Students evaluate how slow changes on the earth over geologic time can yield dramatic effects, such as the growth and regression of mountains, the ebb and flow of oceans, and the emergence and disappearance of entire continents. Students also examine the rock cycle and characterize primary types of rock, glaciation and weathering, and prominent minerals. Practical applications of these natural wonders such as metals, industrial minerals, and fossil fuels are also introduced.

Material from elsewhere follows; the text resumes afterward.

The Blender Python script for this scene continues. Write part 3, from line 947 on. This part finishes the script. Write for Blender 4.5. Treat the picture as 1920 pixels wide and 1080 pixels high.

This class examines the relationships between organisms and their environments. Students construct a picture of the Earth as a living organism, with each element holding an important role as part of an interconnected whole. Topics covered include the flow of energy through ecosystems in food webs, the importance of biodiversity, the affect of climate on regional ecosystems, the process of growth over time after disturbances in an area, plant and animal habitats and adaptations, and the changing relationship of human beings to the Earth. Students frequently explore the campus ecosystem as part of their extended classroom.


Students are introduced to the areas of acoustics, optics, heat, magnetism, and electricity. Experiments and games using objects of different materials are vital in the study of acoustics. Conductors and insulators are the primary topics in the heat unit, while optics is analyzed using color simulations in the darkroom. Students learn the basic qualities of magnetism, such as polarity, attraction and repulsion, force field. The electricity unit establishes the concepts of static electricity, current, and voltage.


Lessons examine the four seasons and the role of the Sun as the creator of weather. With many in-class experiments students discover the properties of air, water, heat, and wind.  Students keep a weather log, honing their skills of identifying clouds, wind speed and direction, and weather changes.


Here at the Waldorf School of Garden City, astronomy is taught primarily from a geocentric and phenomenological perspective. Students embark on numerous night observations, using that as supplementary material for their study of the rotation of the stars around the celestial pole, the zodiac and circumpolar stars, the Sun, the ecliptic, the Moon's phases, and the planets.